← Learn··Updated 5 Jul 2026·2 min read

What is a segfault?

A short reference on segmentation faults — what actually happens between the MMU and SIGSEGV, the five bugs that cause almost all of them, how to get and read the core dump, and why memory-safe languages mostly (but not entirely) make them extinct.

Operating systems
Linux
#linux
#debugging
#memory
#programming

The one-line definition

A segmentation fault (segfault) is the operating system killing your process for touching memory it has no right to touch. The hardware's memory-management unit (MMU) catches the illegal access, the kernel receives the fault, and delivers your process a SIGSEGV signal, whose default action is: terminate, and dump core. It is not the program noticing a bug — it is the floor beneath the program refusing to exist there.

What actually happens, step by step

  1. Your code dereferences an address — through a null pointer, a stale pointer, an out-of-range index.
  2. The CPU asks the MMU to translate that virtual address. The MMU finds no valid mapping for your process (or a mapping without permission — writing to read-only memory counts).
  3. The hardware raises a page fault; the kernel inspects it. A legitimate fault (a page swapped out, a lazily-allocated stack page) gets fixed silently — page faults are routine. An illegitimate one has no fix.
  4. The kernel delivers SIGSEGV. Unhandled, the process dies and the kernel writes the core dump, per ulimit -c and core_pattern.

The word segmentation is itself a fossil: it survives from the segment-based memory models of 1960s–70s machines, where memory really was divided into named segments and violating one had a literal meaning. Paged virtual memory replaced segments; the error's name never updated.

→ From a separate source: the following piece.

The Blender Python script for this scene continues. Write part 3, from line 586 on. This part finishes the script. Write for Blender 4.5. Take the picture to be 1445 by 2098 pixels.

The five bugs behind almost every segfault

Bug The shape of it
Null dereference Following a pointer that is 0 — the "you forgot to check the return value" classic
Use-after-free Memory freed, pointer kept, pointer used. Sometimes works (worse!), sometimes faults, always wrong
Buffer overflow Writing past the end of an array into whatever lives next door
Stack overflow Usually runaway recursion — the stack grows into the guard page
Dangling stack pointer Returning the address of a local variable, then using it after the frame is gone

The cruelty is that none of these faults reliably: an out-of-bounds write inside a still-mapped page corrupts data silently instead of crashing. A segfault is the lucky outcome — the bug that announces itself.

Debugging one

  • Get the core. ulimit -c unlimited (or on systemd machines, coredumpctl list — modern distros route dumps there via core_pattern).
  • Open it: gdb ./yourprog core, then bt for the backtrace — the single most information-dense command in debugging; it names the file and line of death.
  • Catch it live instead: run under gdb and it stops at the faulting instruction; valgrind narrates the illegal access and, crucially, the earlier free that set it up.
  • Build with sanitizers: compile with -fsanitize=address (ASan) and most of the five bugs above are caught at their first occurrence with a readable report, not at their eventual crash.

Why you rarely see them in Python or Go

Memory-safe languages take the pointer arithmetic away: bounds checks turn overflows into exceptions (IndexError, panic: index out of range), garbage collection makes use-after-free unrepresentable, and null dereferences become catchable errors instead of MMU faults. A segfault in pure Python is definitionally not your bug — it is a bug in the interpreter or a C extension underneath. That's the loophole: FFI, native extensions, and unsafe blocks reopen the door, which is why numpy or a Rust unsafe module can still hand you a genuine SIGSEGV.

The footguns

Segfault ≠ bus error. SIGBUS (bus error) is the sibling: the address was valid but the access malformed — misaligned reads on strict architectures, truncated mmap'd files. Different signal, different causes.

The OOM killer is not a segfault. A process that dies because the machine ran out of memory is killed with SIGKILL by the kernel's OOM killer — no signal handler, no core, exit code 137. "It just died with 137" is a memory-quantity problem; a segfault is a memory-correctness problem.

A caught SIGSEGV is a trap. You can install a handler and continue — and almost never should: after an illegal access, the process state is untrustworthy by definition. Handlers are for logging and dying gracefully, not for soldiering on.